Tras semanas de vientos fríos, humedad y persistentes nieblas fondeamos en la isla de Attu en las Aleutianas con el barco entero y la tripulación en forma. Mi repaso de los cálculos con la Tablas Rápidas Americanas había funcionado y el sextante compaginado con la navegación de estima dieron sus frutos. Nada más bajar a tierra subí paseando a un alto que coronaba el fondeadero y contemplé la espectacular vista. Lo había conseguido, había superado las dificultades, las discusiones en el astillero antes de salir, los vientos y las corrientes, la niebla que es uno de los meteoros que más detesto, las violentas mareas en la costa pacífica. La convivencia durante semanas, la sensación inevitable del mareo de los primeros días. Hoy me doy cuenta que estaba en un momento cumbre de mi carrera profesional.
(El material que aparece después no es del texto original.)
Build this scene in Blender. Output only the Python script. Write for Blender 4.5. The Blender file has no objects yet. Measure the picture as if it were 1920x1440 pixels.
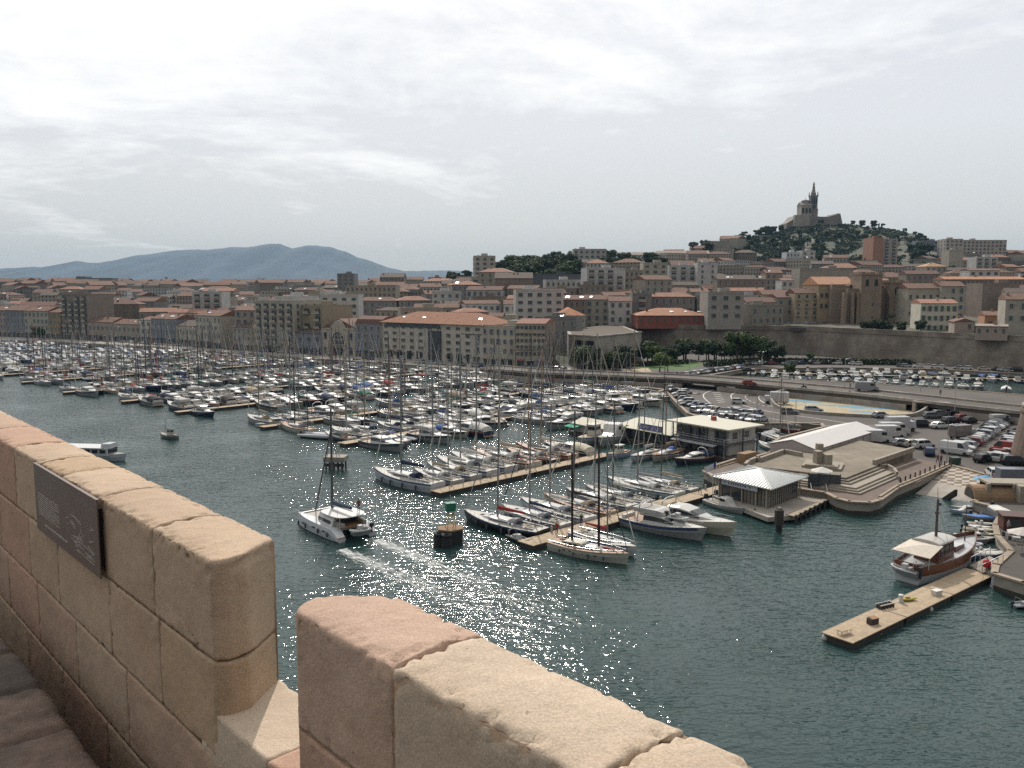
import bpy, bmesh, math, random
from math import sin, cos, pi, atan, atan2, sqrt, radians as R
from mathutils import Vector, Matrix, noise
from mathutils.geometry import tessellate_polygon
sc = bpy.context.scene
CH = 32.0; F = 1600.0; PT = atan(180 / 1600); cp, sp = cos(PT), sin(PT)
cam = bpy.data.objects.new('camera', bpy.data.cameras.new('camera')); sc.collection.objects.link(cam)
cam.location = (0, 0, CH); cam.rotation_euler = (pi / 2 - PT, 0, 0)
cam.data.sensor_width = 36; cam.data.lens = 30.0; cam.data.clip_start = 0.05; cam.data.clip_end = 40000
sc.camera = cam
SUN_AZ, SUN_EL = R(-5), R(41)
wd = bpy.data.worlds.new('World'); sc.world = wd; wd.use_nodes = True
def world():
 nt = wd.node_tree; N = nt.nodes; L = nt.links; N.clear()
 def n(t, **k):
  o = N.new(t)
  for a, b in k.items(): setattr(o, a, b)
  return o
 def mth(op, a, b=None, clamp=False):
  o = n('ShaderNodeMath', operation=op, use_clamp=clamp)
  for i, v in enumerate((a, b)):
   if v is None: continue
   if isinstance(v, (int, float)): o.inputs[i].default_value = v
   else: L.new(v, o.inputs[i])
  return o.outputs[0]
 sky = n('ShaderNodeTexSky', sky_type='NISHITA'); sky.sun_disc = False
 sky.sun_elevation = SUN_EL; sky.sun_rotation = SUN_AZ; sky.air_density = 1.2; sky.dust_density = 2.0; sky.ozone_density = 1.5
 tc = n('ShaderNodeTexCoord'); sep = n('ShaderNodeSeparateXYZ'); L.new(tc.outputs['Generated'], sep.inputs[0])
 z = mth('MAXIMUM', sep.outputs[2], 0.0); zz = mth('ADD', z, 0.12)
 cmb = n('ShaderNodeCombineXYZ'); L.new(mth('DIVIDE', sep.outputs[0], zz), cmb.inputs[0]); L.new(mth('DIVIDE', sep.outputs[1], zz), cmb.inputs[1])
 cmb.inputs[2].default_value = 3.7
 nz = n('ShaderNodeTexNoise'); nz.inputs['Scale'].default_value = 1.1; nz.inputs['Detail'].default_value = 9; nz.inputs['Roughness'].default_value = 0.62; nz.inputs['Distortion'].default_value = 0.5
 L.new(cmb.outputs[0], nz.inputs['Vector'])
 nf = n('ShaderNodeTexNoise'); nf.inputs['Scale'].default_value = 9; nf.inputs['Detail'].default_value = 6; nf.inputs['Roughness'].default_value = 0.65
 L.new(cmb.outputs[0], nf.inputs['Vector'])
 mix0 = mth('ADD', mth('MULTIPLY', nz.outputs[0], 0.8), mth('MULTIPLY', nf.outputs[0], 0.2))
 base = mth('SUBTRACT', mth('ADD', mix0, mth('MULTIPLY', mth('SUBTRACT', z, 0.21), 1.5)), mth('MULTIPLY', sep.outputs[0], 0.22))
 cr = n('ShaderNodeValToRGB'); L.new(base, cr.inputs[0])
 e = cr.color_ramp.elements; e[0].position = 0.42; e[0].color = (0, 0, 0, 1); e[1].position = 0.80; e[1].color = (1, 1, 1, 1)
 veil = n('ShaderNodeValToRGB'); L.new(z, veil.inputs[0])
 v = veil.color_ramp.elements; v[0].position = 0.0; v[0].color = (1.00, 0.995, 0.93, 1); v[1].position = 0.5; v[1].color = (1.40, 1.44, 1.52, 1)
 m = veil.color_ramp.elements.new(0.07); m.color = (1.20, 1.215, 1.20, 1)
 m = veil.color_ramp.elements.new(0.17); m.color = (1.36, 1.39, 1.44, 1)
 mx = n('ShaderNodeMix', data_type='RGBA'); L.new(cr.outputs[0], mx.inputs[0]); L.new(veil.outputs[0], mx.inputs[6]); mx.inputs[7].default_value = (2.25, 2.22, 2.16, 1)
 cl = n('ShaderNodeBackground'); L.new(mx.outputs[2], cl.inputs[0])
 side = n('ShaderNodeMapRange', interpolation_type='SMOOTHSTEP'); L.new(sep.outputs[1], side.inputs[0]); side.inputs[1].default_value = -0.7; side.inputs[2].default_value = 0.6; side.inputs[3].default_value = 0.36; L.new(side.outputs[0], cl.inputs[1])   # the veil glows on the sun's side and is dimmer behind
 bg = n('ShaderNodeBackground'); L.new(sky.outputs[0], bg.inputs[0]); bg.inputs[1].default_value = 0.07
 ms = n('ShaderNodeMixShader'); ms.inputs[0].default_value = 0.86
 L.new(bg.outputs[0], ms.inputs[1]); L.new(cl.outputs[0], ms.inputs[2])
 out = n('ShaderNodeOutputWorld'); L.new(ms.outputs[0], out.inputs[0])
world()
sun = bpy.data.objects.new('sun', bpy.data.lights.new('sun', 'SUN')); sc.collection.objects.link(sun)
sun.data.energy = 5.0; sun.data.angle = R(0.6); sun.data.color = (1.0, 0.93, 0.84)
SUN = Vector((sin(SUN_AZ) * cos(SUN_EL), cos(SUN_AZ) * cos(SUN_EL), sin(SUN_EL)))
sun.rotation_euler = SUN.to_track_quat('Z', 'Y').to_euler()
sc.view_settings.view_transform = 'Standard'; sc.view_settings.look = 'None'; sc.view_settings.exposure = -0.62; sc.view_settings.gamma = 1
sc.cycles.volume_bounces = 0; sc.cycles.max_bounces = 5; sc.cycles.transparent_max_bounces = 6
sc.cycles.sample_clamp_indirect = 3.0; sc.cycles.caustics_reflective = False; sc.cycles.caustics_refractive = False
rnd = random.Random(11)
def ray(px, py):
 u = (px - 960) / F; v = (py - 720) / F
 return Vector((u, cp - v * sp, -sp - v * cp))
def W(px, py, z=0.0):
 d = ray(px, py); t = (z - CH) / d.z
 return Vector((d.x * t, d.y * t, z))
def AT(px, py, Y):
 d = ray(px, py); t = Y / d.y
 return Vector((d.x * t, Y, CH + d.z * t))
def PX(p):
 d = Vector(p) - Vector((0, 0, CH)); f = d.y * cp - d.z * sp; up = d.y * sp + d.z * cp
 return 960 + F * d.x / f, 720 - F * up / f
class MB:
 def __init__(s): s.v = []; s.f = []; s.m = []; s.cur = 0
 def add(s, vs, fs):
  o = len(s.v); s.v += [tuple(p) for p in vs]
  for f in fs: s.f.append(tuple(i + o for i in f)); s.m.append(s.cur)
  return s
 def box(s, c, d, rz=0.0, top=1.0, rx=0.0, topx=None):
  cx, cy, cz = c; a, b, h = d[0] / 2, d[1] / 2, d[2] / 2; tx = top if topx is None else topx
  vs = []
  for z, kx, ky in ((-h, 1, 1), (h, tx, top)):
   for x, y in ((-a, -b), (a, -b), (a, b), (-a, b)): vs.append(Vector((x * kx, y * ky, z)))
  if rx: vs = [Matrix.Rotation(rx, 3, 'X') @ v for v in vs]
  if rz: vs = [Matrix.Rotation(rz, 3, 'Z') @ v for v in vs]
  return s.add([v + Vector(c) for v in vs], [(3, 2, 1, 0), (4, 5, 6, 7), (0, 1, 5, 4), (1, 2, 6, 5), (2, 3, 7, 6), (3, 0, 4, 7)])
 def tube(s, p0, p1, r0, r1=None, n=6, cap=True):
  p0, p1 = Vector(p0), Vector(p1); r1 = r0 if r1 is None else r1
  d = (p1 - p0).normalized(); a = d.orthogonal().normalized(); b = d.cross(a)
  vs = []
  for p, r in ((p0, r0), (p1, r1)):
   for i in range(n):
    t = 2 * pi * i / n; vs.append(p + (a * cos(t) + b * sin(t)) * r)
  fs = [(i, (i + 1) % n, n + (i + 1) % n, n + i) for i in range(n)]
  if cap: fs += [tuple(range(n - 1, -1, -1)), tuple(range(n, 2 * n))]
  return s.add(vs, fs)
 def path(s, pts, r, n=6):
  for a, b in zip(pts[:-1], pts[1:]): s.tube(a, b, r, r, n)
  return s
 def loft(s, secs, closed=True, caps=True):
  n = len(secs[0]); vs = [p for q in secs for p in q]; fs = []
  for k in range(len(secs) - 1):
   for i in range(n if closed else n - 1):
    j = (i + 1) % n; fs.append((k * n + i, k * n + j, (k + 1) * n + j, (k + 1) * n + i))
  if caps: fs += [tuple(range(n - 1, -1, -1)), tuple((len(secs) - 1) * n + i for i in range(n))]
  return s.add(vs, fs)
 def prism(s, poly, z0, z1, top=True, bottom=True):
  n = len(poly)
  if sum(poly[i][0] * poly[(i + 1) % n][1] - poly[(i + 1) % n][0] * poly[i][1] for i in range(n)) < 0: poly = poly[::-1]
  g = (lambda p, z: (p[0], p[1], z))
  vs = [g(p, z0) for p in poly] + [g(p, z1) for p in poly]
  fs = [(i, (i + 1) % n, n + (i + 1) % n, n + i) for i in range(n)]
  tri = tessellate_polygon([[Vector((p[0], p[1], 0)) for p in poly]])
  if top: fs += [tuple(n + i for i in up(poly, t)) for t in tri]
  if bottom: fs += [tuple(up(poly, t)[::-1]) for t in tri]
  return s.add(vs, fs)
 def lathe(s, prof, n=16, c=(0, 0, 0)):
  secs = []
  for r, z in prof: secs.append([(c[0] + r * cos(2 * pi * i / n), c[1] + r * sin(2 * pi * i / n), c[2] + z) for i in range(n)])
  return s.loft(secs, True, True)
 def mesh(s, name, mats, smooth=False):
  me = bpy.data.meshes.new(name); me.from_pydata(s.v, [], s.f)
  if not isinstance(mats, (list, tuple)): mats = [mats]
  for m in mats: me.materials.append(m)
  if any(s.m): me.polygons.foreach_set('material_index', s.m)
  if smooth: me.polygons.foreach_set('use_smooth', [True] * len(s.f))
  me.update(); return me
 def build(s, name, mats, parent=None, color=None, smooth=False, loc=None):
  return link(name, s.mesh(name, mats, smooth), parent, color, loc)
def up(poly, t):
 a, b, c = (poly[i] for i in t)
 return t if (b[0] - a[0]) * (c[1] - a[1]) - (b[1] - a[1]) * (c[0] - a[0]) > 0 else (t[0], t[2], t[1])
def col4(c): return (c[0], c[1], c[2], 1.0)
def link(name, me, parent=None, color=None, loc=None, rz=0.0, scale=None):
 o = bpy.data.objects.new(name, me); sc.collection.objects.link(o)
 if parent is not None: o.parent = parent
 if color: o.color = col4(color)
 if loc is not None: o.location = loc
 if rz: o.rotation_euler = (0, 0, rz)
 if scale is not None: o.scale = scale
 return o
def thing(name, label, cat, loc=(0, 0, 0), rz=0.0, group=None):
 o = bpy.data.objects.new(name, None); sc.collection.objects.link(o); o.location = loc; o.rotation_euler = (0, 0, rz)
 return tag(o, label, cat, group)
def tag(o, label, cat, group=None):
 o['label'] = label; o['category'] = cat
 if group: o['group'] = group
 return o
def struct(o, kind='structure'):
 o['kind'] = kind; return o
def kids(o): return [c for c in o.children]
class Proto:
 """one built thing with its parts; first use is the thing itself, later uses copy it part by part"""
 def __init__(s, root): s.root = root; s.used = False; s.tree = [(c, [(g, []) for g in c.children]) for c in root.children]
 def put(s, label, cat, loc, rz=0.0, group=None, scale=None, colors=None, name=None):
  if not s.used: s.used = True; r = s.root; pairs = [c for c, _ in s.tree] + [g for c, gs in s.tree for g, _ in gs]
  else:
   r = s.root.copy(); sc.collection.objects.link(r); pairs = []
   for c, gs in s.tree:
    k = c.copy(); sc.collection.objects.link(k); k.parent = r; pairs.append(k)
    for g, _ in gs:
     d = g.copy(); sc.collection.objects.link(d); d.parent = k; pairs.append(d)
  if name and r.name.split('.')[0] != name: r.name = name
  r.location = loc; r.rotation_euler = (0, 0, rz)
  if scale is not None: r.scale = scale if isinstance(scale, (tuple, list)) else (scale,) * 3
  for k in ('group',):
   if k in r: del r[k]
  tag(r, label, cat, group)
  if colors:
   for k in pairs:
    b = k.name.split('.')[0]
    if b in colors: k.color = col4(colors[b])
  return r
 def drop(s):
  if not s.used:
   for c, gs in s.tree:
    for g, _ in gs: bpy.data.objects.remove(g)
    bpy.data.objects.remove(c)
   bpy.data.objects.remove(s.root)
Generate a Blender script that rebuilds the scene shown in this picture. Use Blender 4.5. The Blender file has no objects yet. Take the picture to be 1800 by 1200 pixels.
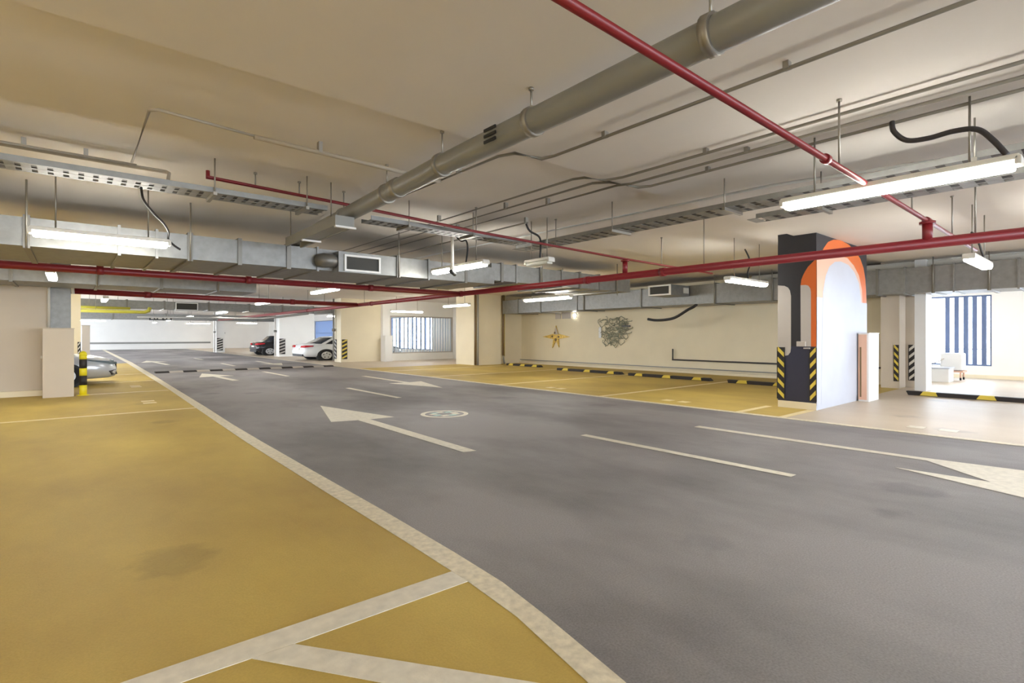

Pero tras apurar el cigarrillo ya no sentí nada más.
Todos los meses de preparación previa en Barcelona, confeccionando listas, consultando con otros navegantes expertos —eran los años setenta, no abundaban en exceso—, repasando los cálculos astronómicos, la estancia en el astillero antes de partir, las ganas de llegar a tierra tras días y días sin poderte cambiar de ropa, se desvanecieron como en una suave brisa térmica que apenas levanta las hojas del suelo.
Mientras lo preparas todo crees en el fondo que hay un premio final, un reconocimiento. Y tras la primera gran aventura de tu vida ves que no hay nada, que el placer ni siquiera dura horas. Que de repente el mundo real te acorrala en la rutina y que el pasado, pasado está.
Ha oscurecido en el puerto de Sant Feliu. Encendemos las luces. Antes de que sea tarde, rescato otra botella de la sentina y le aplico el sacacorchos. Tras su clásico silencio, Carlos remata su narración:
“No me quejo, he navegado muchas millas más, pero allí aprendí que no hay nada tras la línea de llegada. Quizás otra aventura, hasta que se recale en el último fondeadero. Pásame la botella”.